The mantra driving the expenditure of huge sums of money to combat the recidivism problem—approximately 70% of criminals released from prison return—is to create sanctions (which could have some impact) and provide services.

The services strategy has been failing for several decades, primarily because the decision to become a criminal is an internal decision, hardened by prison, and without an internal change—based on experiential knowledge trumping that of the criminal world—recidivism will continue at these high levels and probably even increase.

A recent law passed in New Hampshire exemplifies the service approach, as this news release from the National Reentry Resource Center notes.

An excerpt.

“SB 500, which was introduced by Senate President Sylvia Larsen (D-Concord), mirrored a framework of policies developed and endorsed by a bipartisan, inter-branch Justice Reinvestment Work Group chaired by Attorney General Michael Delaney. The legislation was cosponsored by legislators from both sides of the aisle, including House Speaker Terie Norelli (D-Portsmouth), Senate Minority Leader Peter E. Bragdon (R-Milford), and both the chairs and ranking members of the House and Senate committees with jurisdiction over criminal justice policy. The work group was created to guide the assistance provided by the Council of State Governments Justice Center to analyze the state’s criminal justice system and develop data-driven policy options for consideration.

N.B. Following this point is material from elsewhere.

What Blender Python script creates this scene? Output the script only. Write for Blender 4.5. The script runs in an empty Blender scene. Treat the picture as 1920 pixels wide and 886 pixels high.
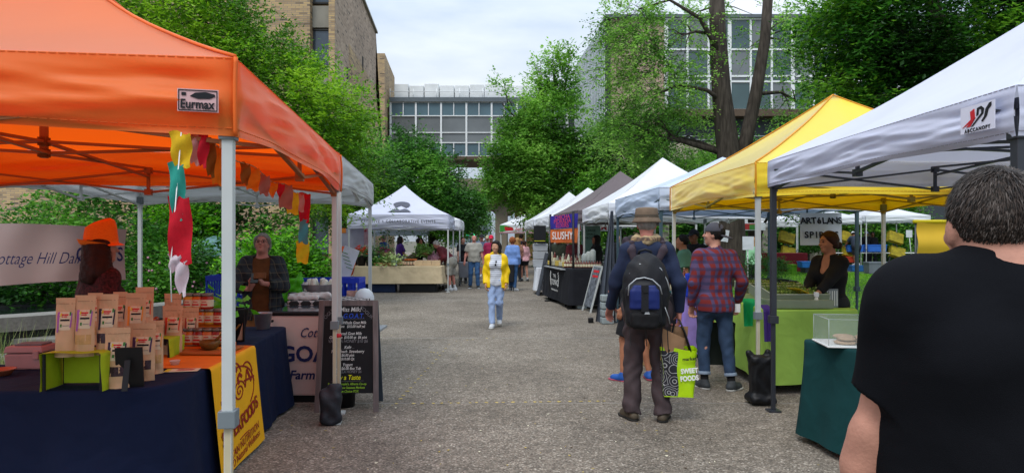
import bpy, bmesh, math, random
import numpy as np
from mathutils import Vector, Matrix
random.seed(7); np.random.seed(7)
R = math.radians; PI = math.pi
scn = bpy.context.scene; COL = scn.collection
# ---------------- camera
FPX = 1250.0; CH = 1.58; HOR = 450.0
cd = bpy.data.cameras.new('camera'); cam = bpy.data.objects.new('camera', cd); COL.objects.link(cam)
cam.location = (0, 0, CH); cam.rotation_euler = (R(90), 0, 0)
cd.sensor_width = 36; cd.lens = FPX/1920*36; cd.shift_y = 7/1920; cd.clip_start = .05; cd.clip_end = 2000
scn.camera = cam
# ---------------- world: overcast sky over a Nishita sky
SUN_EL, SUN_AZ = 56, 205
w = bpy.data.worlds.new('World'); scn.world = w; w.use_nodes = True
nt = w.node_tree; N = nt.nodes; L = nt.links; N.clear()
out = N.new('ShaderNodeOutputWorld'); bg = N.new('ShaderNodeBackground'); bg.inputs['Strength'].default_value = .1
sky = N.new('ShaderNodeTexSky'); sky.sky_type = 'NISHITA'; sky.sun_disc = False
sky.sun_elevation = R(SUN_EL); sky.sun_rotation = R(SUN_AZ)
tc = N.new('ShaderNodeTexCoord'); mp = N.new('ShaderNodeMapping'); mp.inputs['Scale'].default_value = (1, 1, 3.2)
n1 = N.new('ShaderNodeTexNoise'); n1.inputs['Scale'].default_value = 2.1; n1.inputs['Detail'].default_value = 7; n1.inputs['Roughness'].default_value = .48
rp = N.new('ShaderNodeValToRGB'); rp.color_ramp.elements[0].position = .38; rp.color_ramp.elements[1].position = .6
rp.color_ramp.elements[0].color = (.37, .46, .58, 1); rp.color_ramp.elements[1].color = (.70, .75, .81, 1)
sc_ = N.new('ShaderNodeVectorMath'); sc_.operation = 'SCALE'; sc_.inputs['Scale'].default_value = 9.6
mx = N.new('ShaderNodeMixRGB'); mx.inputs[0].default_value = .9
L.new(tc.outputs['Generated'], mp.inputs[0]); L.new(mp.outputs[0], n1.inputs['Vector']); L.new(n1.outputs['Fac'], rp.inputs[0])
L.new(rp.outputs[0], sc_.inputs[0]); L.new(sky.outputs[0], mx.inputs[1]); L.new(sc_.outputs[0], mx.inputs[2])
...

“The law will accomplish the following:

• Focus supervision on high-risk offenders by reducing the length of supervision for low-risk offenders
• Enable probation officers to employ short, swift jail sanctions for minor probation violations, when permitted, by judges at sentencing.
• Establish a seven-day residential intermediate sanction for minor parole violators and a designated ninety-day parole revocation facility to re-engage parole violators in treatment and comply with supervision.
• Ensure that everyone leaving prison receives at least nine months of supervision.
• Require nonviolent offenders to serve no more than 120 percent of their minimum sentence.

“Department of Corrections Commissioner William Wrenn said, "New Hampshire’s probation and parole officers serve on the front lines of the criminal justice system every day to protect the public through careful monitoring. This law will help reduce their workload, enabling them to spend more time supervising those individuals who pose the greatest risk to public safety."

“Furthermore, the policy changes are projected to generate savings that can be reinvested in drug treatment, mental health services, and rapid drug testing--three areas to which the state currently allocates no state funding to the community through the Department of Corrections.

"The majority of individuals in prison and jail have either mental health or addiction disorders (or both), which has been associated with homelessness, joblessness, family dysfunction, crime and, yes, recidivism," Chief Justice John Broderick, said. "Without available state funds for drug tests, intermediate sanctions to quickly respond to minor violations, or contracted drug treatment in the community, probation and parole officers have few tools beyond revocation. This law will make a difference not only in terms of public safety outcomes, but also in families restored and lives saved."